Sean tells the story of his own education in East London which provided him with few options upon leaving school. A product of a broken home, he experienced himself as both vulnerable and resilient. He overturned his lack of qualifications by adult study at night-school leading eventually to teacher training. His subject, Physical Education provided a platform to convey his assertiveness as an adult in charge. In his third school he changed to Religious Education, a subject which has the potential to be challenging in that the RE teacher tends to meet the whole school for one lesson a week without the carrot of a qualification to come out of it. After his own life experiences, he found class discipline unproblematic and gradually rose to be in charge of whole school discipline. Conclusions from his Masters informed his proposal to start a part-time Doctorate. He considered himself a good disciplinarian and wanted to research how he might disseminate his habitual approach. But then cracks began to appear – he became increasingly aware of a gnawing sense of dissatisfaction but was unable to articulate it. Was he too controlling? Were his tried and tested disciplinary methods too authoritarian? Did they compromise his relationships? Was his professional practice incongruent with the values he claimed to hold? He began to wonder if there was a better way, where authority could be maintained but in a context of respect and cooperation? Involving 16 classes and 6 colleagues, this began a four year research project which is crystallized in this book.

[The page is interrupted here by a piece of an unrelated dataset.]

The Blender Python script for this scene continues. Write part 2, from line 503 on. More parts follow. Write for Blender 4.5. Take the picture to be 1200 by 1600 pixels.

Stephen entered secondary school teaching in 1973. He had finished his BA and studied for PhD in 1970-73. Married, and planning for a family, a job with a salary was imperative. The school was an overnight amalgamation of a boys' grammar and a secondary modern. The modern school became years 1-3 (7-9 in today's terminology). If you now fear the worst, multiply by ten. The year is referred to (not affectionately) as ROSLA, standing for 'raising of the school leaving age' to 16. In other words most of year 5 (year 11 today) had hoped and expected to have escaped but had been dragged back. By November my head of department had a breakdown - I found him crying in the toilets - and in all my inexperience I took his place. Out of teaching a 34 lesson week,  I taught 24 different classes and had to write reports for them all. Where I had more than one lesson a week, it was with ROSLA classes. No examinations were on offer. I remember looking up to one teacher, a disciplinarian, who cnfessed to me later he couldn't sleep on Sunday night for fear of Monday. A PE teacher liberally used his plimsol in the store cupboard. Despite this being my first year in teaching, I had no mentor or anyone to relate to at all. When a 5th year threatened me with a broken bottle he was made to apologise, but the one who ran in when drunk, smashed tables, chairs and a wall, was I gather dead within two further years of drunkenness.  I returned a few years later and the whole school had been blotted out. I have just read Charlie Carroll's On the Edge: One Teacher, a Camper Van, Britain's Toughest Schools and much seems familiar. I remember saying to a pupil leaving without qualifications having  signed to play for Everton, what happens if you break a leg when you are 25? He did break a leg when he was 25 and it ended his football career.

I moved on to a school which taught GCE and A level and all together taught in secondary schools for eight years. I recall some pupils getting a GCE pass for me and for no one else, to accusations that my subject must be easy. The truth was I made the subject interesting and relevant, trying to enthuse and not humiliating pupils who were struggling. I was taking with a long standing teacher friend who told a similar story, having been placed in a socially deprived area with extreme belligerence from pupils at first, but persisted by being nice to them. They surprised her in the end by putting together a leaving party and telling her she was the only teacher who had shown them respect. Some pupils of course were bad then and are still bad now. I remember a Facebook message from a naughty pupil then who managed to insult me and my wife  five times in ten lines. She was of course shown the door. We are not naive - some pupils were nasty and remain nasty. But not all.

Our simple message is to respect pupils as much as possible. Some may be difficult, and this is no magic bullet, and some may need to learn in a non-school setting. But it remains true that where good order is disrupted, it may be the teacher doing the disruption. John Holt saw this in the 1960s, as did Ivan Illich later. John Dewey argued earlier that democracy and pupil voice was better than dictatorship. In my school visits on teaching practice, a saw a great deal of good practice and happy relationships; but I also saw some abusive practice. Shouting, sarcasm and shaming for me should never be a normal disciplinary strategy. I took part in a programme with disengaged pupils (see Viv Bartlett, Nurturing A Healthy Human Spirit which I was happy to provide a Preface to). This essentially befriended pupils who had written themselves off, and offered them strategies to succeed, some even moving from complete failure to university degrees. Turning pupils around from failure to success is not part of today's agenda of quantifiable appraisal (league table) though it is the most educational of all school processes.